This book describes and provides instructions for four programs that can be downloaded for free, including complete source code, from my website. These programs are: Vortex - This program creates an image of a vortex plunging into an abyss. A black-and-white checkerboard is distorted in such a way as to give the appearance of a hole into which objects can be sucked. If this pattern is transferred to a large floor covering, examples of which can be seen for sale on the internet, the effect can be striking.
Blocks - All you need is a quantity of three slightly differently shaped and colored parallelograms, easily mass produced, to create an impressive 3D illusion. I have seen woodworkers making and selling beautiful cutting boards in this pattern. A little careful veneer work can produce gorgeous covers for wood boxes. This program provides the exact shapes needed, and lets the artist visualize what the end product would look like. The size and shape of the illusory cubes, as well as the viewing angle, can be adjusted by the artist for maximum creative control.

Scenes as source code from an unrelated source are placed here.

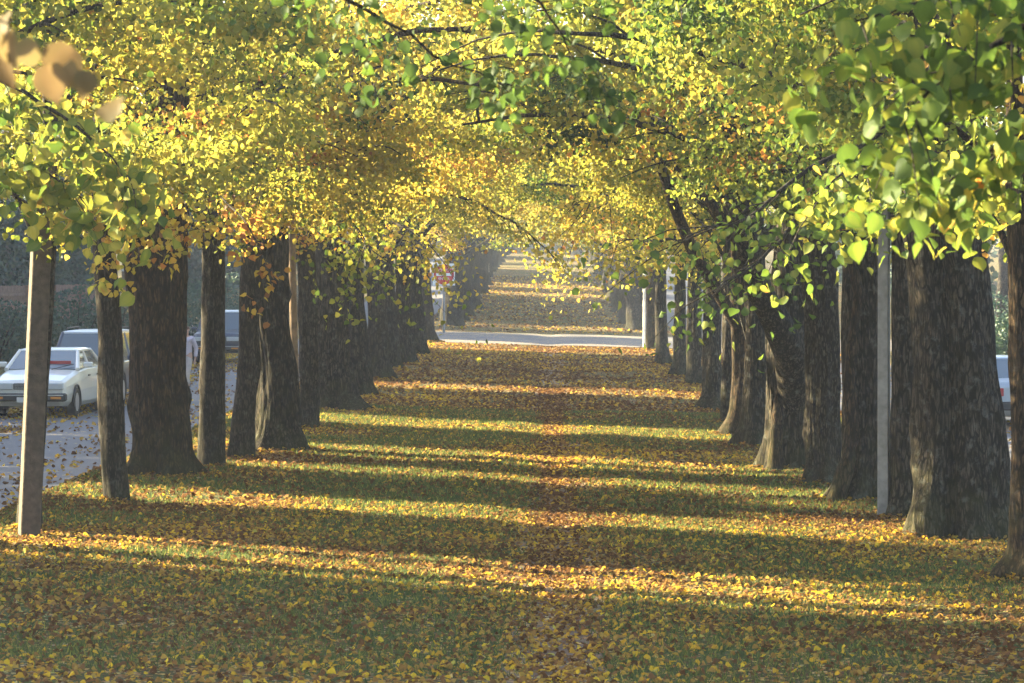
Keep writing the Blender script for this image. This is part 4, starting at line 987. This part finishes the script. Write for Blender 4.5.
# ------------------------------------------------------------------ fallen leaves and grass
def scatter(n, x0, x1, y0, y1, r, pw=1.0):
    X = r.uniform(x0, x1, n); Y = y0 + (y1 - y0) * r.random(n) ** pw; return X, Y
def litter(name, parts, seed, lift=.012):
    rn = np.random.default_rng(seed); AX, AY, S, V = [], [], [], []
    for n, x0, x1, y0, y1, pw, sz, thr, shift in parts:
        X, Y = scatter(n, x0, x1, y0, y1, rn, pw)
        c = vn2(X, Y, .55) * .6 + vn2(X + 40, Y, 1.6) * .4 + .25 * np.exp(-(X / .5) ** 2)
        k = c + rn.normal(0, .16, n) > thr - .03
        X, Y = X[k], Y[k]; AX.append(X); AY.append(Y); S.append(sz * rn.uniform(.55, 1.2, len(X)))
        tone = .18 + .48 * (vn2(X + 11, Y + 5, .35) - .5) + shift
        V.append(np.clip(tone + rn.normal(0, .26, len(X)), .01, .99))
    X, Y, S, V = map(np.concatenate, (AX, AY, S, V)); n = len(X)
    P = np.stack([X, Y, g(X, Y) + lift + rn.uniform(0, .022, n)], 1)
    Yd = rn.normal(size=(n, 3)); Yd[:, 2] *= .22
    Nr = np.stack([rn.normal(0, .75, n), rn.normal(0, .75, n), np.ones(n)], 1)
    tm = T6 * np.array([1, 1, 1.6]); tm[:, 1] -= .5
    setp(mk(name, mesh_poly(name, leaf_verts(P, S, Yd, Nr, tm), 6, n, val=V), LITTER), kind='stuff')
litter('fallen_leaves', [(56000, -6.4, 5.6, 17, 36, .85, .053, .38, 0), (46000, -6.4, 6.4, 36, 64, .9, .068, .35, 0), (36000, -6.3, 6.3, 64, 119, 1, .085, .36, .0),
                         (4500, -.22, .40, 17, 75, .9, .060, .25, -.2), (9000, -6.3, 6.3, 142, 230, .8, .14, .3, .08)], 5)
litter('street_leaves', [(3000, -8.2, -6.3, 26, 110, .9, .085, .42, .12), (7000, -12.3, -9.9, 40, 118, .9, .09, .36, .2), (1200, -9.8, -8, 36, 118, .9, .085, .5, .1), (3500, 6.3, 12, 30, 118, .9, .085, .4, .1)], 6, .018)
def foot_litter():
    rn = np.random.default_rng(12); A = []
    for k, (root, X, Y, gz) in list(TREES.items()):
        if k in ('nl', 'nr', 'nr2'): continue
        me = next(c for c in root.children if c.name.startswith('trunk')).data
        co = np.zeros(len(me.vertices) * 3, np.float32); me.vertices.foreach_get('co', co); co = co.reshape(-1, 3)
        low = co[np.abs(co[:, 2]) < .12]; n = int(90 + 420 * np.abs(low[:, :2]).max())
        b = low[rn.integers(0, len(low), n)]; out = 1 + np.abs(rn.normal(0, .22, n)) + .03
        x, y = X + b[:, 0] * out, Y + b[:, 1] * out
        A.append(np.stack([x, y, g(x, y) + .012 + .10 * rn.random(n) * np.exp(-(out - 1) / .12)], 1))
    P = np.concatenate(A); n = len(P); S = .06 * rn.uniform(.6, 1.25, n) * np.clip(P[:, 1] / 45, 1, 2)
    Yd = rn.normal(size=(n, 3)); Yd[:, 2] *= .3; Nr = np.stack([rn.normal(0, .6, n), rn.normal(0, .6, n), np.ones(n)], 1)
    tm = T6 * np.array([1, 1, 1.6]); tm[:, 1] -= .5
    setp(mk('leaf_drifts', mesh_poly('leaf_drifts', leaf_verts(P, S, Yd, Nr, tm), 6, n, val=np.clip(.36 + rn.normal(0, .24, n), .01, .99)), LITTER), kind='stuff')
foot_litter()
def grass(n, seed):
    rn = np.random.default_rng(seed)
    X, Y = scatter(n, -6.3, 6.0, 17, 62, rn, 1.35)
    c = vn2(X, Y, .55) * .6 + vn2(X + 40, Y, 1.6) * .4
    k = (c + rn.normal(0, .08, n) < .56) & (np.abs(X - .1) > .16 + .1 * rn.random(n)); X, Y = X[k], Y[k]; m = len(X)
    h = rn.uniform(.028, .065, m) * (1 + (Y - 17) / 90); w = rn.uniform(.004, .007, m) * (1 + (Y - 17) / 22)
    a = rn.uniform(0, 6.28, m); P = np.stack([X, Y, g(X, Y) - .004], 1)
    dx = np.stack([np.cos(a), np.sin(a), 0 * a], 1) * w[:, None]
    tip = np.stack([rn.normal(0, .5, m) * h, rn.normal(0, .5, m) * h, h], 1)
    V = np.stack([P - dx, P + dx, P + tip], 1).reshape(-1, 3)
    setp(mk('grass', mesh_poly('grass', V, 3, m, val=np.clip(.45 + rn.normal(0, .25, m), .01, .99)), GRASS), kind='stuff')
grass(320000, 9)

# far wood that closes the view at the top of the rise
def far_wood():
    rn = np.random.default_rng(4); n = 26000
    X = rn.uniform(-120, 120, n); Y = 640 + rn.uniform(-40, 40, n); c = vn2(X, Y, .09)
    z = rn.random(n) ** .7 * (11 + 9 * c)
    k = rn.random(n) < .35 + c; X, Y, z = X[k], Y[k], z[k]
    P = np.stack([X, Y, g(X, Y) + z], 1)
    setp(mk('distant_wood', leaf_mesh('distant_wood', P, 1.5 * rn.uniform(.6, 1.3, len(P)), .3 + rn.normal(0, .2, len(P)), T4, .2, rn), FARLEAF), kind='stuff')
far_wood()
def side_wood(x, label_name, seed):
    rn = np.random.default_rng(seed); n = 16000
    Y = rn.uniform(40, 330, n); X = x + rn.uniform(-5, 5, n); c = vn2(X * 0 + x, Y, .12)
    z = rn.random(n) * (8 + 6 * c); k = rn.random(n) < .5 + .6 * c; X, Y, z = X[k], Y[k], z[k]
    P = np.stack([X, Y, g(X, Y) + z], 1)
    setp(mk(label_name, leaf_mesh(label_name, P, .8 * rn.uniform(.6, 1.3, len(P)), .45 + rn.normal(0, .2, len(P)), T4, .2, rn), CONIF), kind='stuff')
side_wood(-48, 'wood_behind_left_gardens', 21); side_wood(52, 'wood_behind_right_gardens', 22)

# ------------------------------------------------------------------ haze, light, sky, camera
hz = MB(); x0, x1, y0, y1, z0, z1 = -230, 230, -70, 760, -2.5, 36
hz.add([(x0, y0, z0), (x1, y0, z0), (x1, y1, z0), (x0, y1, z0), (x0, y0, z1), (x1, y0, z1), (x1, y1, z1), (x0, y1, z1)], [(3, 2, 1, 0), (4, 5, 6, 7), (0, 1, 5, 4), (1, 2, 6, 5), (2, 3, 7, 6), (3, 0, 4, 7)])
m, nt, N, L = newmat('haze_air'); out = N.new('ShaderNodeOutputMaterial'); pv_ = N.new('ShaderNodeVolumePrincipled')
pv_.inputs['Color'].default_value = (.62, .72, 1.0, 1); pv_.inputs['Density'].default_value = .00042; pv_.inputs['Anisotropy'].default_value = .35
L.new(pv_.outputs[0], out.inputs['Volume'])
HAZE = setp(hz.build('haze', m), kind='stuff')

w = bpy.data.worlds.new('World'); scene.world = w; w.use_nodes = True
nt = w.node_tree; bg = nt.nodes['Background']; sky = nt.nodes.new('ShaderNodeTexSky'); sky.sky_type = 'NISHITA'; sky.sun_disc = False
sky.sun_elevation = SUN_E; sky.sun_rotation = math.atan2(TO_SUN[0], TO_SUN[1]); sky.air_density = 1.0; sky.dust_density = 2.0
nt.links.new(sky.outputs[0], bg.inputs[0]); bg.inputs[1].default_value = .062
sl = bpy.data.lights.new('sun', 'SUN'); sl.energy = 5.0; sl.angle = R_(.55); sl.color = (1, .84, .48)
so = bpy.data.objects.new('sun', sl); COL.objects.link(so); so.rotation_euler = Vector(-TO_SUN).to_track_quat('-Z', 'Y').to_euler(); so.location = (-60, 60, 60)

cd = bpy.data.cameras.new('camera'); cam = bpy.data.objects.new('camera', cd); COL.objects.link(cam); scene.camera = cam
cd.sensor_width = 36; cd.lens = 36 * F / 1024; cd.clip_start = .1; cd.clip_end = 6000
cam.location = CAM; cam.rotation_euler = (math.pi / 2 - PITCH, 0, YAW)
cd.dof.use_dof = True; cd.dof.focus_distance = 42; cd.dof.aperture_fstop = 9

scene.render.engine = 'CYCLES'
cy = scene.cycles
cy.use_denoising = True; cy.max_bounces = 6; cy.diffuse_bounces = 2; cy.glossy_bounces = 2; cy.transmission_bounces = 5; cy.volume_bounces = 1; cy.transparent_max_bounces = 4
cy.caustics_reflective = False; cy.caustics_refractive = False; cy.sample_clamp_indirect = 6
vs = scene.view_settings; vs.view_transform = 'Standard'; vs.look = 'None'; vs.gamma = 1; vs.exposure = 3.32; vs.use_curve_mapping = False
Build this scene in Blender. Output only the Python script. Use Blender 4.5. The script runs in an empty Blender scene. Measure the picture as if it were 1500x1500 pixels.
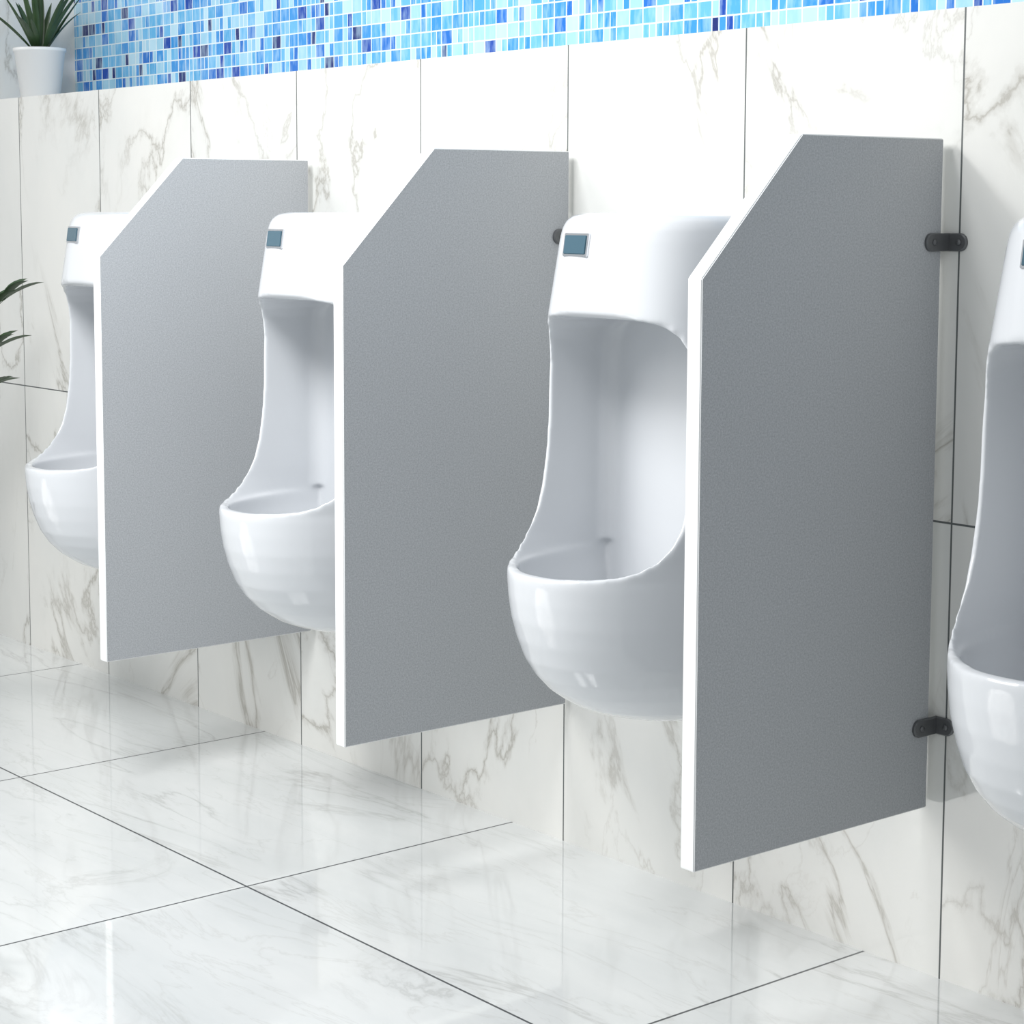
import bpy, bmesh, math, random
from mathutils import Vector, Matrix
random.seed(4)
S=bpy.context.scene
S.view_settings.view_transform='Standard'
COL=S.collection

# ---------------------------------------------------------------- helpers
def link(o,parent=None):
    COL.objects.link(o)
    if parent: o.parent=parent
    return o
def mesh_obj(name,bm,mats,parent=None,smooth=False):
    me=bpy.data.meshes.new(name); bm.normal_update(); bm.to_mesh(me); bm.free()
    for m in mats: me.materials.append(m)
    if smooth:
        for p in me.polygons: p.use_smooth=True
    return link(bpy.data.objects.new(name,me),parent)
def box(name,lo,hi,mat,parent=None,bevel=0):
    bm=bmesh.new(); bmesh.ops.create_cube(bm,size=1)
    for v in bm.verts:
        v.co=Vector([lo[i]+(v.co[i]+.5)*(hi[i]-lo[i]) for i in range(3)])
    if bevel: bmesh.ops.bevel(bm,geom=bm.edges[:],offset=bevel,segments=2,affect='EDGES')
    return mesh_obj(name,bm,[mat],parent)
def loft(bm,rings,cap=True):
    R=[[bm.verts.new(p) for p in r] for r in rings]
    n=len(R[0])
    for a,b in zip(R,R[1:]):
        for i in range(n):
            bm.faces.new((a[i],a[(i+1)%n],b[(i+1)%n],b[i]))
    if cap:
        bm.faces.new(R[0][::-1]); bm.faces.new(R[-1])
    bmesh.ops.recalc_face_normals(bm,faces=bm.faces[:])

class NT:
    def __init__(s,name):
        s.m=bpy.data.materials.new(name); s.m.use_nodes=True; s.t=s.m.node_tree
        s.b=s.t.nodes['Principled BSDF']
    def n(s,typ,**kw):
        nd=s.t.nodes.new(typ)
        for k,v in kw.items():
            setattr(nd,k,v)
        return nd
    def l(s,a,b): s.t.links.new(a,b)
    def math(s,op,a,b=None,c=None):
        nd=s.n('ShaderNodeMath',operation=op)
        for i,v in enumerate((a,b,c)):
            if v is None: continue
            if isinstance(v,(int,float)): nd.inputs[i].default_value=v
            else: s.l(v,nd.inputs[i])
        return nd.outputs[0]
    def vmath(s,op,a,b=None):
        nd=s.n('ShaderNodeVectorMath',operation=op)
        for i,v in enumerate((a,b)):
            if v is None: continue
            if isinstance(v,(tuple,list)): nd.inputs[i].default_value=v
            else: s.l(v,nd.inputs[i])
        return nd.outputs[0]
    def mix(s,f,a,b):
        nd=s.n('ShaderNodeMix',data_type='RGBA')
        for i,v in ((0,f),(6,a),(7,b)):
            if isinstance(v,(int,float)): nd.inputs[i].default_value=v
            elif isinstance(v,(tuple,list)): nd.inputs[i].default_value=(*v,1)
            else: s.l(v,nd.inputs[i])
        return nd.outputs[2]
    def ramp(s,f,stops,interp='LINEAR'):
        nd=s.n('ShaderNodeValToRGB'); cr=nd.color_ramp; cr.interpolation=interp
        while len(cr.elements)<len(stops): cr.elements.new(.5)
        for e,(p,c) in zip(cr.elements,stops):
            e.position=p; e.color=(*c,1) if isinstance(c,(tuple,list)) else (c,c,c,1)
        s.l(f,nd.inputs[0]); return nd.outputs[0]
    def noise(s,vec,scale,detail=4,rough=.5,dist=0):
        nd=s.n('ShaderNodeTexNoise'); nd.inputs['Scale'].default_value=scale
        nd.inputs['Detail'].default_value=detail; nd.inputs['Roughness'].default_value=rough
        nd.inputs['Distortion'].default_value=dist
        s.l(vec,nd.inputs['Vector']); return nd.outputs['Fac']
    def pos(s):
        g=s.n('ShaderNodeNewGeometry'); return g.outputs['Position']
    def sep(s,v):
        nd=s.n('ShaderNodeSeparateXYZ'); s.l(v,nd.inputs[0]); return nd.outputs
    def comb(s,*v):
        nd=s.n('ShaderNodeCombineXYZ')
        for i,x in enumerate(v):
            if isinstance(x,(int,float)): nd.inputs[i].default_value=x
            else: s.l(x,nd.inputs[i])
        return nd.outputs[0]
    def mapping(s,v,rot=(0,0,0),sc=(1,1,1)):
        nd=s.n('ShaderNodeMapping'); nd.inputs['Rotation'].default_value=rot; nd.inputs['Scale'].default_value=sc
        s.l(v,nd.inputs[0]); return nd.outputs[0]
    def set(s,**kw):
        for k,v in kw.items():
            i=s.b.inputs[k.replace('_',' ')]
            if isinstance(v,(int,float)): i.default_value=v
            elif isinstance(v,(tuple,list)): i.default_value=(*v,1)
            else: s.l(v,i)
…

Julia - Programs for visualizing Mandelbrot and Julia sets were a dime a dozen in the 90's, and are still somewhat available on the internet. My program goes beyond the common versions in two ways. First, it uses a very advanced algorithm that can produce only binary (such as black and white) images of these sets, but it does so with extreme detail, reaching resolutions far beyond what can be obtained with the usual 'dwell escape' algorithm. Second, it generalizes Mandelbrot and Julia sets to the quaternion (four dimensional) domain, lets the uses define a 3D cross sectional object from the 4D set, and then it uses ray tracing to display this cross section with white or colored lights arrayed in any of several user-defined positions. Julia sets in four dimensions have a strange, almost creepy otherworldly appearance and can make for highly unusual decorative patterns.
Lin - Aristid Lindenmayer devised a mathematical language that can be used to describe the growth and structure of plants. Just a few lines of Lindenmayer code can serve to rigorously describe trees, bushes, flowers, and even alien-looking plant-like creations. The Lin program supports three levels of Lindenmayer systems:1) Simple edge replacement algorithms produce snowflake curves, Koch curves, dragon curves, Sierpinski gaskets, and so forth. This primitive but often lovely family of curves makes fabulous decorative ornamentation.2) Two-dimensional axial generation produces flat but interesting plant-like objects, with strikingly realistic branching patterns. These simple plant representations make perfect focal points for handcrafted items.3) Three-dimensional axial generation can produce shockingly realistic plants and flowers, reminiscent of plant sketches made by professional artists and illustrators. The Lin program allows for an almost unlimited number of productions, up to ten different colors for different plant parts, and even up to three different versions of each production, with versions randomly selected according to user-specified probabilities. This lets the artist create entire fields of plants, all of the same 'species', but no two exactly alike.
All of these programs run under 64-bit Windows. The source code compiles with Microsoft Visual C++ 2019 and probably most other modern C++ compilers. The executables as well as complete source code can be downloaded for free from my website, TimothyMasters.info. This book provides detailed explanations of the algorithms as well as tutorial examples.